### [WORK INSTRUCTIONS]
Print verbatim the opening line of the material and every subsequent line through the one containing "R = math.radians".

### [MATERIAL]
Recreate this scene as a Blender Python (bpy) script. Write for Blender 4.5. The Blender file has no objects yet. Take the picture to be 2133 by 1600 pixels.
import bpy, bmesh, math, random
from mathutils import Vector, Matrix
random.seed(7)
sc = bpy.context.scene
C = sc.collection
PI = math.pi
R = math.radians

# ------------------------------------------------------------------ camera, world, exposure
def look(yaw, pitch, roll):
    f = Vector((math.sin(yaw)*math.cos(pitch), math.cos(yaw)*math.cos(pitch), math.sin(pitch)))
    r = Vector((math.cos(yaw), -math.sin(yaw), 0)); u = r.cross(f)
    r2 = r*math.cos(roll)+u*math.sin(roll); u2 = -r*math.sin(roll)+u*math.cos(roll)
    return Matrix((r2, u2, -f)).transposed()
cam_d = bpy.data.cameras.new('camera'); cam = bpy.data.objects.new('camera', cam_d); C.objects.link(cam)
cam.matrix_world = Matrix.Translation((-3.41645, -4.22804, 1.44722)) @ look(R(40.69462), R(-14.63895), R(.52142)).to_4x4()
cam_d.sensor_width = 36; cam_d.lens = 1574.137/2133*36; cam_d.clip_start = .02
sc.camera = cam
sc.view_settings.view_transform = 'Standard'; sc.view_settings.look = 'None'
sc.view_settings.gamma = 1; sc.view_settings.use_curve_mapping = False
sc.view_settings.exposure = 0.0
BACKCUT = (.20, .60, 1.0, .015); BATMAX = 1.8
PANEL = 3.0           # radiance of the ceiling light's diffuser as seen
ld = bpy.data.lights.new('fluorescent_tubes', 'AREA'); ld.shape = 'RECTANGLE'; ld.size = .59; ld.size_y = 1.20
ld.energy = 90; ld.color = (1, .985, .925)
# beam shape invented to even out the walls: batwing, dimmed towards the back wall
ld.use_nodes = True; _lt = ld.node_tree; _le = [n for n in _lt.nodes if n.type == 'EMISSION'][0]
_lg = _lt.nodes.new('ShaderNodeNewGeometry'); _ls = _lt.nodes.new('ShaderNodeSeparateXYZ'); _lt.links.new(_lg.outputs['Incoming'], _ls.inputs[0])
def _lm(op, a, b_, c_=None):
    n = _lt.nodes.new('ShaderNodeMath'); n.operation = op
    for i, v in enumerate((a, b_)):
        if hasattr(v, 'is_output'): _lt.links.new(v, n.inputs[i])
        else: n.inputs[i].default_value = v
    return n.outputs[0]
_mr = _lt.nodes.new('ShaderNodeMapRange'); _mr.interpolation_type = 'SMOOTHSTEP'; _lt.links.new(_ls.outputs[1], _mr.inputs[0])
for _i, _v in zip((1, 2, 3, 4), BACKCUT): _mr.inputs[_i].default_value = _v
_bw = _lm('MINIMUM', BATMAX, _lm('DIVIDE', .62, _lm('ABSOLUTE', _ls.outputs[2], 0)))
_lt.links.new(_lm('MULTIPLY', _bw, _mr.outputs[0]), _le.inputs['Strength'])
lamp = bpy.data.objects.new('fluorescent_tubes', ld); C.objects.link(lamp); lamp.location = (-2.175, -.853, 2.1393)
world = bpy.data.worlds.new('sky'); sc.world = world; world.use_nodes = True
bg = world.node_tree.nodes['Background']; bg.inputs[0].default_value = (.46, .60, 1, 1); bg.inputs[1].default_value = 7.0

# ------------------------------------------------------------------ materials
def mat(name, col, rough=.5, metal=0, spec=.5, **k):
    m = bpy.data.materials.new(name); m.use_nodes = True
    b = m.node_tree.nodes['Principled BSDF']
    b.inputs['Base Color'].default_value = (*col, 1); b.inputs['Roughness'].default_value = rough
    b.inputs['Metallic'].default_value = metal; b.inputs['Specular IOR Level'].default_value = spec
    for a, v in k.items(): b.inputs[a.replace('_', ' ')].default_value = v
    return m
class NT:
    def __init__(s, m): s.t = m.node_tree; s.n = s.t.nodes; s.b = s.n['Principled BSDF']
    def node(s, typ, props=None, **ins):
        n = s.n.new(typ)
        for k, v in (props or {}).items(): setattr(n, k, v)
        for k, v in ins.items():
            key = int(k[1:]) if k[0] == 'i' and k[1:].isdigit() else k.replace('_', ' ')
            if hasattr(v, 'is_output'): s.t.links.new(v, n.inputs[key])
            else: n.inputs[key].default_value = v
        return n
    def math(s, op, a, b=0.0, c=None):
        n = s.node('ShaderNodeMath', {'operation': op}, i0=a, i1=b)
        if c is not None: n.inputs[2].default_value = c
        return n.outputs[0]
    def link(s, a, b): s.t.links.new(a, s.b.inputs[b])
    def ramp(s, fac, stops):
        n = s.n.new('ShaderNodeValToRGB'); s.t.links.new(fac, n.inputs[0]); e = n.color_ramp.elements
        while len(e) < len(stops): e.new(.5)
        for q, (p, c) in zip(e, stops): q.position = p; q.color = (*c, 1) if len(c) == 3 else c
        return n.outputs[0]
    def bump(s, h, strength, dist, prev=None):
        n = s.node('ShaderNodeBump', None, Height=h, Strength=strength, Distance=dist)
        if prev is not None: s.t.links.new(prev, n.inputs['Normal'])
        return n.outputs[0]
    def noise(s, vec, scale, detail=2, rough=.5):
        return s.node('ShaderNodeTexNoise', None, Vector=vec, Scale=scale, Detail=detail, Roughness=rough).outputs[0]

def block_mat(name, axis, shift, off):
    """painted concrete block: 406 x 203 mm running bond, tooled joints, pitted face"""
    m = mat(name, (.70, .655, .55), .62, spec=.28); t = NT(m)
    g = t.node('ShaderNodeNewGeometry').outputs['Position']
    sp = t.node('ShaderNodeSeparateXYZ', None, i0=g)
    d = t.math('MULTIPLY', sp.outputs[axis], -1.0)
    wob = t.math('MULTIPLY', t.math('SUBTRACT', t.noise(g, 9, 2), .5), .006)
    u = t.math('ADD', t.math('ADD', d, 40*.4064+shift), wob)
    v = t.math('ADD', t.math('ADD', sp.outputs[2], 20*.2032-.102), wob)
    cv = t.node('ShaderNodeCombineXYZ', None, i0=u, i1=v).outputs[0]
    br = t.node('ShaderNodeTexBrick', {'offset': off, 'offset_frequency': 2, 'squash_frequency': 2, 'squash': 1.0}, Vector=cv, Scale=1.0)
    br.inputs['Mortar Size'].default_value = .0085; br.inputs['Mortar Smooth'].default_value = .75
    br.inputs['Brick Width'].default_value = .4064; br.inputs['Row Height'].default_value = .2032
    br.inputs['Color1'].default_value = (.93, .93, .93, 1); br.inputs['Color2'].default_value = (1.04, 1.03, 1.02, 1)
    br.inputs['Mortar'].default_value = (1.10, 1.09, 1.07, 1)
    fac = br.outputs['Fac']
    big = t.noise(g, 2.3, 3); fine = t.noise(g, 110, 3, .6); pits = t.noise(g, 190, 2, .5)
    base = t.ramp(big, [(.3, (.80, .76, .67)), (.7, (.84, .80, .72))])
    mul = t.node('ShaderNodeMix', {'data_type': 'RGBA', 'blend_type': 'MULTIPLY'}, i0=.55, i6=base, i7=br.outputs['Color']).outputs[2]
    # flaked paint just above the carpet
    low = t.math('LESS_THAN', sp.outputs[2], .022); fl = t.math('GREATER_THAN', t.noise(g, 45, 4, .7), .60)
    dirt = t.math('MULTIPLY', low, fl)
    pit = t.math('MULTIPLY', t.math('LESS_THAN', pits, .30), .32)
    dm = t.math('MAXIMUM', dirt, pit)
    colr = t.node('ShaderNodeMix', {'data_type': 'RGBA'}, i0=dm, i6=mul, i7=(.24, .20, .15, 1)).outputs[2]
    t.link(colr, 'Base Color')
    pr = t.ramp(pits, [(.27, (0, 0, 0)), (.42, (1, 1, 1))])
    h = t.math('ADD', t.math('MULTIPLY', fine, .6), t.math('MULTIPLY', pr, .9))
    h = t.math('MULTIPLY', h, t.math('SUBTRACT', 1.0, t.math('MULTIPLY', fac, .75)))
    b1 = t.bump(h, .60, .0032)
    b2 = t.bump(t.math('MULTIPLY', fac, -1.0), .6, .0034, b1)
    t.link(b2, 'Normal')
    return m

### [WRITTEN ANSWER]
Recreate this scene as a Blender Python (bpy) script. Write for Blender 4.5. The Blender file has no objects yet. Take the picture to be 2133 by 1600 pixels.
import bpy, bmesh, math, random
from mathutils import Vector, Matrix
random.seed(7)
sc = bpy.context.scene
C = sc.collection
PI = math.pi
R = math.radians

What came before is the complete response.